Philadelphia Eagles fans swarm a dump truck while celebrating their team's Super Bowl victory.
Anadolu / Thomas Hengge/Anadolu via Getty Images

Eagles fans went wild on Sunday night as they took to the streets of Philadelphia to celebrate their team routing the Kansas City Chiefs, 40-22, in the Super Bowl.

As fans swarmed the city’s main thoroughfares and countless other mini-celebrations broke up, strangers cheered, hugged, set off fireworks, drank champagne, and crowd-surfed, the Philadelphia Inquirer reported.

Despite the mayor’s pre-game pleas not to climb street poles, fans downed two light poles near City Hall and took over a bus shelter, the paper reported. At one point the crowd tried to flip a police car, climbed onto an ambulance, and took over a garbage truck.

Others ransacked a moving truck that was inexplicably full of white towels, which the crowd “threw in the air like confetti”—and then lit on fire, according to an Inquirer journalist. Then they lit a dumpster on fire. Police used fire extinguishers to put out the fire and aggressively pushed back the crowd.

In response, police on foot, motorcycle, and horseback lined up in front of City Hall, which was protected by metal barriers. Fans shook the barriers and taunted them, but the police remained stoic. Someone tried to erect a full-on professional DJ set but was quickly shut down.
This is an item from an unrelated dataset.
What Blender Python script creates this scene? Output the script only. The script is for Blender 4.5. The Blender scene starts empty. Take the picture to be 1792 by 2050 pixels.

It was relatively tame by Philly standards; despite the reveling, no injuries were reported. Two weeks ago, an 18-year-old Temple University student tragically died after falling from a street pole while celebrating the Eagles’ NFC championship.

After the accident, Mayor Cherelle L. Parker asked fans not to climb street poles, but the city stopped short of greasing them. At about 1:35 a.m., police announced it was time to go home and dispersed the crowds gathered downtown.